What you are asked to do: Please give the listing again, word for word, with nothing left out.

Data excerpt:
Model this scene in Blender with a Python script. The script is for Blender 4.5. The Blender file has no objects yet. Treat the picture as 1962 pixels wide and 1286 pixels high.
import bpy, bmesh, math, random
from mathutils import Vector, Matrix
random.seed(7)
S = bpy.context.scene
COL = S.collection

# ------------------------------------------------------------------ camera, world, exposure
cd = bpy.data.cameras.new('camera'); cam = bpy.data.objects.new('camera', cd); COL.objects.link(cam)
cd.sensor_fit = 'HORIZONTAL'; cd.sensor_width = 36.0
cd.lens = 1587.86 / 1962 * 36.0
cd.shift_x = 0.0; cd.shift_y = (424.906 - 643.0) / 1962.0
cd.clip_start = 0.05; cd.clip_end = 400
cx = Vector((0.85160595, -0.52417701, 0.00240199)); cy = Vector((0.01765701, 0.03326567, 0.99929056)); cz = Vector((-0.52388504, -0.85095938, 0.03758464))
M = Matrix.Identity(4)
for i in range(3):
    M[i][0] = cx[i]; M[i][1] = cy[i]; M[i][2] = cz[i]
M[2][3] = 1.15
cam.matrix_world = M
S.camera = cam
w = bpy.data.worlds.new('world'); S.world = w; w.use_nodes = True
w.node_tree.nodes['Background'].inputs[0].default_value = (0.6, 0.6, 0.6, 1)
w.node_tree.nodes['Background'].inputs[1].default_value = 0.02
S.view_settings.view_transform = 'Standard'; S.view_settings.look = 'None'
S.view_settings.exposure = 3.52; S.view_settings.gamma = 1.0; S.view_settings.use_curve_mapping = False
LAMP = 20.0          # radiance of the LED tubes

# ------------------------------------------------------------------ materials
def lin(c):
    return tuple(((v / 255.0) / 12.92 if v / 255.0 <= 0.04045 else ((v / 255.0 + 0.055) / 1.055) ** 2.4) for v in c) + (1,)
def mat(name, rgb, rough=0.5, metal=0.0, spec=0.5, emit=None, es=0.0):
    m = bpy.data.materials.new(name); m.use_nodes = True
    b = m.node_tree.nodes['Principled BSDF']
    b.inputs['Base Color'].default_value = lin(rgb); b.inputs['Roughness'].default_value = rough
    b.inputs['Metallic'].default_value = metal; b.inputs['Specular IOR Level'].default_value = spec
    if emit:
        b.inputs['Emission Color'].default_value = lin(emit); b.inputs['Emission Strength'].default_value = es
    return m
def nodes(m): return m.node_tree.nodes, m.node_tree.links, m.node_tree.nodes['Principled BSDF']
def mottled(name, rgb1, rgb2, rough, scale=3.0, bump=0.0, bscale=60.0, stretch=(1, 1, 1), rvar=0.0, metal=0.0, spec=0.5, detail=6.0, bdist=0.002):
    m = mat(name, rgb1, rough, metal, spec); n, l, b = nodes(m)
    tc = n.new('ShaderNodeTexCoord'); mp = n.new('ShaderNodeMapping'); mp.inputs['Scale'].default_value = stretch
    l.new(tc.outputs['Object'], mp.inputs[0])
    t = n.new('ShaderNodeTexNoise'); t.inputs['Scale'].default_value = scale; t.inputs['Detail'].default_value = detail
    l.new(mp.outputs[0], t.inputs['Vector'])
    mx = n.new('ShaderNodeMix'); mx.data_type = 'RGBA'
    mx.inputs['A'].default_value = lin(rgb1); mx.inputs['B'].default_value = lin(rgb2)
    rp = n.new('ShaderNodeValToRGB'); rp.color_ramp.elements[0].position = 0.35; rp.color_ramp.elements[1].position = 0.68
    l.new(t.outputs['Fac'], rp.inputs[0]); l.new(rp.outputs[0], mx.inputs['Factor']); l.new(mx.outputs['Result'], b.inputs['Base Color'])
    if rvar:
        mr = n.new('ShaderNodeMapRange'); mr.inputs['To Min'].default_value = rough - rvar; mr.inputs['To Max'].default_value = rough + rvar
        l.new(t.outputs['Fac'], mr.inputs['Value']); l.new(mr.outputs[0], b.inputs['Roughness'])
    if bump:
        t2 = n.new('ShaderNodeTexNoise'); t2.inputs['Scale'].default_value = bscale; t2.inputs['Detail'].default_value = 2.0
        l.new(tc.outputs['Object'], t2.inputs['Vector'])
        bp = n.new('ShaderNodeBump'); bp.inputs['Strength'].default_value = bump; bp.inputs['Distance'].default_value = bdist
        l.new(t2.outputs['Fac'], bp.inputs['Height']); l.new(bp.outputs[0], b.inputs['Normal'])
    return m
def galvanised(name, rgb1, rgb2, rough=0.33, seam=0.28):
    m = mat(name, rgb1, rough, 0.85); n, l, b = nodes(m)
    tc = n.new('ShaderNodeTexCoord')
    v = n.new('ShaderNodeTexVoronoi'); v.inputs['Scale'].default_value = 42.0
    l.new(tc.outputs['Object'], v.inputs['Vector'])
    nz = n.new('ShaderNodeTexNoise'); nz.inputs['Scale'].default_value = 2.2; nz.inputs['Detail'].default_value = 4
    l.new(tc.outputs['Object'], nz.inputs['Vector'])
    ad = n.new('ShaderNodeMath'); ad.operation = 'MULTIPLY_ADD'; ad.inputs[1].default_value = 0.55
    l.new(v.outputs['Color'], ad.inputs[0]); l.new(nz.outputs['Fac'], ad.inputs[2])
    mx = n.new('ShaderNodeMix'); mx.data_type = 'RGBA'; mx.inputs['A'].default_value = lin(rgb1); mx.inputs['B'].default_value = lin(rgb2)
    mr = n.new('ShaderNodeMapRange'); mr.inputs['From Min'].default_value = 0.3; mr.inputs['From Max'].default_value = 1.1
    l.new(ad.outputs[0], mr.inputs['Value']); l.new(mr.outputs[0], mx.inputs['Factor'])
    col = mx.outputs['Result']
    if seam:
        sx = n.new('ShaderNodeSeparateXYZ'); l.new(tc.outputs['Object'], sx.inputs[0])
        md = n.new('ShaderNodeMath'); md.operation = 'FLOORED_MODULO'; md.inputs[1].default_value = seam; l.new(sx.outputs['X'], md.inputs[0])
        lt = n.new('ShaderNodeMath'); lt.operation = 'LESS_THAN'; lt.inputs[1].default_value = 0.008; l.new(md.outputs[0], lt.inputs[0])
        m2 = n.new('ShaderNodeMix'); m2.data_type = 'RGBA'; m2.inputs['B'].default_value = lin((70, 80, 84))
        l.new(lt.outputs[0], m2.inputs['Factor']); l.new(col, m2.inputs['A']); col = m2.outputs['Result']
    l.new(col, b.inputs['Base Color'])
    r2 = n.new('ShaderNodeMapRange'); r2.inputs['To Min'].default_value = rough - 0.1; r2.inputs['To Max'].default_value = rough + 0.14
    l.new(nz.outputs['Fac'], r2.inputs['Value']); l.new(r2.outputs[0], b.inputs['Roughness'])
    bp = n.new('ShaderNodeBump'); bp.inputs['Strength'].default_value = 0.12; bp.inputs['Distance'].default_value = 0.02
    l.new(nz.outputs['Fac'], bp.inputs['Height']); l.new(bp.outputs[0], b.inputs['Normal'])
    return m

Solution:
Model this scene in Blender with a Python script. The script is for Blender 4.5. The Blender file has no objects yet. Treat the picture as 1962 pixels wide and 1286 pixels high.
import bpy, bmesh, math, random
from mathutils import Vector, Matrix
random.seed(7)
S = bpy.context.scene
COL = S.collection

# ------------------------------------------------------------------ camera, world, exposure
cd = bpy.data.cameras.new('camera'); cam = bpy.data.objects.new('camera', cd); COL.objects.link(cam)
cd.sensor_fit = 'HORIZONTAL'; cd.sensor_width = 36.0
cd.lens = 1587.86 / 1962 * 36.0
cd.shift_x = 0.0; cd.shift_y = (424.906 - 643.0) / 1962.0
cd.clip_start = 0.05; cd.clip_end = 400
cx = Vector((0.85160595, -0.52417701, 0.00240199)); cy = Vector((0.01765701, 0.03326567, 0.99929056)); cz = Vector((-0.52388504, -0.85095938, 0.03758464))
M = Matrix.Identity(4)
for i in range(3):
    M[i][0] = cx[i]; M[i][1] = cy[i]; M[i][2] = cz[i]
M[2][3] = 1.15
cam.matrix_world = M
S.camera = cam
w = bpy.data.worlds.new('world'); S.world = w; w.use_nodes = True
w.node_tree.nodes['Background'].inputs[0].default_value = (0.6, 0.6, 0.6, 1)
w.node_tree.nodes['Background'].inputs[1].default_value = 0.02
S.view_settings.view_transform = 'Standard'; S.view_settings.look = 'None'
S.view_settings.exposure = 3.52; S.view_settings.gamma = 1.0; S.view_settings.use_curve_mapping = False
LAMP = 20.0          # radiance of the LED tubes

# ------------------------------------------------------------------ materials
def lin(c):
    return tuple(((v / 255.0) / 12.92 if v / 255.0 <= 0.04045 else ((v / 255.0 + 0.055) / 1.055) ** 2.4) for v in c) + (1,)
def mat(name, rgb, rough=0.5, metal=0.0, spec=0.5, emit=None, es=0.0):
    m = bpy.data.materials.new(name); m.use_nodes = True
    b = m.node_tree.nodes['Principled BSDF']
    b.inputs['Base Color'].default_value = lin(rgb); b.inputs['Roughness'].default_value = rough
    b.inputs['Metallic'].default_value = metal; b.inputs['Specular IOR Level'].default_value = spec
    if emit:
        b.inputs['Emission Color'].default_value = lin(emit); b.inputs['Emission Strength'].default_value = es
    return m
def nodes(m): return m.node_tree.nodes, m.node_tree.links, m.node_tree.nodes['Principled BSDF']
def mottled(name, rgb1, rgb2, rough, scale=3.0, bump=0.0, bscale=60.0, stretch=(1, 1, 1), rvar=0.0, metal=0.0, spec=0.5, detail=6.0, bdist=0.002):
    m = mat(name, rgb1, rough, metal, spec); n, l, b = nodes(m)
    tc = n.new('ShaderNodeTexCoord'); mp = n.new('ShaderNodeMapping'); mp.inputs['Scale'].default_value = stretch
    l.new(tc.outputs['Object'], mp.inputs[0])
    t = n.new('ShaderNodeTexNoise'); t.inputs['Scale'].default_value = scale; t.inputs['Detail'].default_value = detail
    l.new(mp.outputs[0], t.inputs['Vector'])
    mx = n.new('ShaderNodeMix'); mx.data_type = 'RGBA'
    mx.inputs['A'].default_value = lin(rgb1); mx.inputs['B'].default_value = lin(rgb2)
    rp = n.new('ShaderNodeValToRGB'); rp.color_ramp.elements[0].position = 0.35; rp.color_ramp.elements[1].position = 0.68
    l.new(t.outputs['Fac'], rp.inputs[0]); l.new(rp.outputs[0], mx.inputs['Factor']); l.new(mx.outputs['Result'], b.inputs['Base Color'])
    if rvar:
        mr = n.new('ShaderNodeMapRange'); mr.inputs['To Min'].default_value = rough - rvar; mr.inputs['To Max'].default_value = rough + rvar
        l.new(t.outputs['Fac'], mr.inputs['Value']); l.new(mr.outputs[0], b.inputs['Roughness'])
    if bump:
        t2 = n.new('ShaderNodeTexNoise'); t2.inputs['Scale'].default_value = bscale; t2.inputs['Detail'].default_value = 2.0
        l.new(tc.outputs['Object'], t2.inputs['Vector'])
        bp = n.new('ShaderNodeBump'); bp.inputs['Strength'].default_value = bump; bp.inputs['Distance'].default_value = bdist
        l.new(t2.outputs['Fac'], bp.inputs['Height']); l.new(bp.outputs[0], b.inputs['Normal'])
    return m
def galvanised(name, rgb1, rgb2, rough=0.33, seam=0.28):
    m = mat(name, rgb1, rough, 0.85); n, l, b = nodes(m)
    tc = n.new('ShaderNodeTexCoord')
    v = n.new('ShaderNodeTexVoronoi'); v.inputs['Scale'].default_value = 42.0
    l.new(tc.outputs['Object'], v.inputs['Vector'])
    nz = n.new('ShaderNodeTexNoise'); nz.inputs['Scale'].default_value = 2.2; nz.inputs['Detail'].default_value = 4
    l.new(tc.outputs['Object'], nz.inputs['Vector'])
    ad = n.new('ShaderNodeMath'); ad.operation = 'MULTIPLY_ADD'; ad.inputs[1].default_value = 0.55
    l.new(v.outputs['Color'], ad.inputs[0]); l.new(nz.outputs['Fac'], ad.inputs[2])
    mx = n.new('ShaderNodeMix'); mx.data_type = 'RGBA'; mx.inputs['A'].default_value = lin(rgb1); mx.inputs['B'].default_value = lin(rgb2)
    mr = n.new('ShaderNodeMapRange'); mr.inputs['From Min'].default_value = 0.3; mr.inputs['From Max'].default_value = 1.1
    l.new(ad.outputs[0], mr.inputs['Value']); l.new(mr.outputs[0], mx.inputs['Factor'])
    col = mx.outputs['Result']
    if seam:
        sx = n.new('ShaderNodeSeparateXYZ'); l.new(tc.outputs['Object'], sx.inputs[0])
        md = n.new('ShaderNodeMath'); md.operation = 'FLOORED_MODULO'; md.inputs[1].default_value = seam; l.new(sx.outputs['X'], md.inputs[0])
        lt = n.new('ShaderNodeMath'); lt.operation = 'LESS_THAN'; lt.inputs[1].default_value = 0.008; l.new(md.outputs[0], lt.inputs[0])
        m2 = n.new('ShaderNodeMix'); m2.data_type = 'RGBA'; m2.inputs['B'].default_value = lin((70, 80, 84))
        l.new(lt.outputs[0], m2.inputs['Factor']); l.new(col, m2.inputs['A']); col = m2.outputs['Result']
    l.new(col, b.inputs['Base Color'])
    r2 = n.new('ShaderNodeMapRange'); r2.inputs['To Min'].default_value = rough - 0.1; r2.inputs['To Max'].default_value = rough + 0.14
    l.new(nz.outputs['Fac'], r2.inputs['Value']); l.new(r2.outputs[0], b.inputs['Roughness'])
    bp = n.new('ShaderNodeBump'); bp.inputs['Strength'].default_value = 0.12; bp.inputs['Distance'].default_value = 0.02
    l.new(nz.outputs['Fac'], bp.inputs['Height']); l.new(bp.outputs[0], b.inputs['Normal'])
    return m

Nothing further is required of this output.